What proportion of positive integers have two factors that differ by 1?

Every even number has consecutive factors: $1$ and $2$.

No odd number has, because all its factors are odd.

The probability is $1/2$.

What kind of numbers have this property?

• All multiples of 6 (because 6 = 2 × 3). So that's 1/6 of the integers.
• All multiples of 12 (12 = 3 × 4), but these have already been counted as multiples of 6.
• All multiples of 20 (20 = 4 × 5), so add 1/20 of the integers.

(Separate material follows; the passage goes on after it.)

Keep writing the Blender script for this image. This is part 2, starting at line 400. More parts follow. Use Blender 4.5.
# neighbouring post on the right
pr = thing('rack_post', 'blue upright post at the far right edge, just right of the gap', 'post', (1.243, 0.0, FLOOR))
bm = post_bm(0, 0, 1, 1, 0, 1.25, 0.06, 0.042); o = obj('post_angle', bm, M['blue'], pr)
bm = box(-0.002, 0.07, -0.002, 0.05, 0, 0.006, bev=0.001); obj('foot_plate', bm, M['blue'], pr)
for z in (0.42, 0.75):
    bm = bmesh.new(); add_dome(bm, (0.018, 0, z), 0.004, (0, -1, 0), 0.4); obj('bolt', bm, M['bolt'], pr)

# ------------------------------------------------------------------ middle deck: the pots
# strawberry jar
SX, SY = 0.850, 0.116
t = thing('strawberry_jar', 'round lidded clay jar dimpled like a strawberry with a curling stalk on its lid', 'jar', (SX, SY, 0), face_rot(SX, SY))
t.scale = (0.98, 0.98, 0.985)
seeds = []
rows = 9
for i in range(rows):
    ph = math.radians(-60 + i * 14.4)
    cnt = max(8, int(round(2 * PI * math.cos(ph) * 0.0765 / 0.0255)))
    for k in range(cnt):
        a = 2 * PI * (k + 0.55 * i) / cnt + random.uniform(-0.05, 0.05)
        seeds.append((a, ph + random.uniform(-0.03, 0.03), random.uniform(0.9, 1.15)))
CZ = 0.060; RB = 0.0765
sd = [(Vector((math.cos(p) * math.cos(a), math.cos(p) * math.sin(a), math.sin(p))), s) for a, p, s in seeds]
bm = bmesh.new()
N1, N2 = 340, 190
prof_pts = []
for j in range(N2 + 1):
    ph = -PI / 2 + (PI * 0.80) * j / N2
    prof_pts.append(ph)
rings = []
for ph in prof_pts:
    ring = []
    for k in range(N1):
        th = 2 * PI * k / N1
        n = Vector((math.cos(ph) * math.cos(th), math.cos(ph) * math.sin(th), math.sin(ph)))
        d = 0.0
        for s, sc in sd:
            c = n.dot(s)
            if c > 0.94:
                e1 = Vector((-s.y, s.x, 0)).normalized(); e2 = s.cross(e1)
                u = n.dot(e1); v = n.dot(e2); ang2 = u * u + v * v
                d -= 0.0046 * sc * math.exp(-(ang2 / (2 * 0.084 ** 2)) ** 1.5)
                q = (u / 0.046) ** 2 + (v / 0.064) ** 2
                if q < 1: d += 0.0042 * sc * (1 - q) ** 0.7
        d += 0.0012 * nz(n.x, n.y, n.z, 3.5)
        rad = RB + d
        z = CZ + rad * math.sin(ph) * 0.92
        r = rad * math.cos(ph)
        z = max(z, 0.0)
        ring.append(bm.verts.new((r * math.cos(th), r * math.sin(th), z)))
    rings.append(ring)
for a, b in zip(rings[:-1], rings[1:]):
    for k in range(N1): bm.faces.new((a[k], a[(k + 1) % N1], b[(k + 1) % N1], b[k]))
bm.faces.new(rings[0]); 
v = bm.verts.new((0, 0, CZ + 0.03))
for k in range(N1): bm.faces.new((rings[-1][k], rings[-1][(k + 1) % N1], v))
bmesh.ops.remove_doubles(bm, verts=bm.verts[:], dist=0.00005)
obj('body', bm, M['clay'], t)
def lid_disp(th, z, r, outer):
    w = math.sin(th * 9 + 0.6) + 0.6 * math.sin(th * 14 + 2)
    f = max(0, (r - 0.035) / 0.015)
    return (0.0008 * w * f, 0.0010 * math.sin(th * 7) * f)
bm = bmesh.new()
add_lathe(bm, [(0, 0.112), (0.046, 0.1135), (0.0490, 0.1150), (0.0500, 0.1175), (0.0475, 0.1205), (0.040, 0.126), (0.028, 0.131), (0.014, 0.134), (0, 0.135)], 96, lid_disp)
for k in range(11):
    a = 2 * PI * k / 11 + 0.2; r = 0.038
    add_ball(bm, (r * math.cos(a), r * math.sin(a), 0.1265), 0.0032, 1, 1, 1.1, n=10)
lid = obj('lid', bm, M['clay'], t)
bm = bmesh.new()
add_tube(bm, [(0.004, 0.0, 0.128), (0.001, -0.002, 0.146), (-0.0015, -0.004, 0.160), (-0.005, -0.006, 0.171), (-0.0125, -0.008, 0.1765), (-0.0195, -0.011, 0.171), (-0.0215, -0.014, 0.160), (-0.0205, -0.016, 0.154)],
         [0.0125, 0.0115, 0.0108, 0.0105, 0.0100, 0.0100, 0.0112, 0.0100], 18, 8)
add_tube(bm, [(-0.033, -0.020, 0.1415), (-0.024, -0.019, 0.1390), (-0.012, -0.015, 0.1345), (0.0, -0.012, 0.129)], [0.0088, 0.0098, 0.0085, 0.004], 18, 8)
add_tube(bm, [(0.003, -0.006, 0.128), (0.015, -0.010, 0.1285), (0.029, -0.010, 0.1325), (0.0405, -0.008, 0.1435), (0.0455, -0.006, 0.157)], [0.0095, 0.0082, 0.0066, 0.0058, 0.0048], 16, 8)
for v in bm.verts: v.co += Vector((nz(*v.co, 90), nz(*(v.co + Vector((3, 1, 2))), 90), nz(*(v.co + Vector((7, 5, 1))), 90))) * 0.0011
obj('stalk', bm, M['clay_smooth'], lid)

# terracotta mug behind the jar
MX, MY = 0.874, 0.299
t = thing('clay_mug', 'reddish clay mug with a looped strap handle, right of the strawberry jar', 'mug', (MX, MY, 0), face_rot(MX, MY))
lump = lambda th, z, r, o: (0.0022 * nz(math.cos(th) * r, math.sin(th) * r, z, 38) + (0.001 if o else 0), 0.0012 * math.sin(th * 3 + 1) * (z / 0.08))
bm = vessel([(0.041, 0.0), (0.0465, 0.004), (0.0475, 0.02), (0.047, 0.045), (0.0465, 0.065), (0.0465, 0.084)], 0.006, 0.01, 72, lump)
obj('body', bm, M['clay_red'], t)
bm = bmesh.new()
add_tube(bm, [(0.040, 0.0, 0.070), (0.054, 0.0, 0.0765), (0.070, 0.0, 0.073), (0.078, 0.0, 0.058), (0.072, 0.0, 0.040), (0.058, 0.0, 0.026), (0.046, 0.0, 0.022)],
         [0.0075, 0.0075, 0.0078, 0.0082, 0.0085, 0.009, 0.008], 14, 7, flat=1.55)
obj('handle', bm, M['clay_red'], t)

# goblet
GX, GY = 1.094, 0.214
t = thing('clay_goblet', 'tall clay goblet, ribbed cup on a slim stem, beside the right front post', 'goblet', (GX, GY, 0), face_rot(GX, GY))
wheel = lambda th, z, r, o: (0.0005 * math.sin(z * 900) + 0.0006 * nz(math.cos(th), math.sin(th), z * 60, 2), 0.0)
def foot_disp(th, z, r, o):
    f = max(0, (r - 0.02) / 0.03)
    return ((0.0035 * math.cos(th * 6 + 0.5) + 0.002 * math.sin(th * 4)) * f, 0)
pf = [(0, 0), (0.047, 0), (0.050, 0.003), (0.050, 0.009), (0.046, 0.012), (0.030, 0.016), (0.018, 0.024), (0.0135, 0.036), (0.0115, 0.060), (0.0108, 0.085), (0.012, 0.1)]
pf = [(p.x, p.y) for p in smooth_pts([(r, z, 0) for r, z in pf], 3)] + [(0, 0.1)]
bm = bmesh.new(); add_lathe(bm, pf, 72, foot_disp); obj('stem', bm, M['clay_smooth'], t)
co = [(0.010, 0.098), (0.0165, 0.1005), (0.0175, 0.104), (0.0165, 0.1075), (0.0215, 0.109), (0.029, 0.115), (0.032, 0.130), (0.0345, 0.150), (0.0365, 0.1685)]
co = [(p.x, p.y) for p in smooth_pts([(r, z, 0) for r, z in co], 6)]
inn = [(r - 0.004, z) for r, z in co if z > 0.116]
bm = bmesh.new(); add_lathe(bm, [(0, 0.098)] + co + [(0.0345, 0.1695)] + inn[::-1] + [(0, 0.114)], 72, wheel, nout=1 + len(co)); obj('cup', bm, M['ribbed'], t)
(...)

But we've double-counted multiples of 60 (LCD of 6 and 20), so subtract 1/60. This gives us 1/6 + 1/20 - 1/60 = 1/5.
• All multiples of 30 (5 × 6) or 42 (6 × 7), but again, these have already been counted as multiples of 6.
• All multiples of 56 (7 × 8), but don't double-count the ones that are also multiples of 6 or 20. If I did the arithmetic correctly, this brings us up to 22/105.
• All multiples of 72 (8 × 9) or 90 (9 × 10), but these are already multiples of 6.
• All multiples of 110 (10 × 11), being careful not to double-count multiples of 6, 20, or 56. We're now at 491/2310.

Continue the pattern to get a lower bound on the probability. I bet it converges to something, but I haven't bothered to compute what.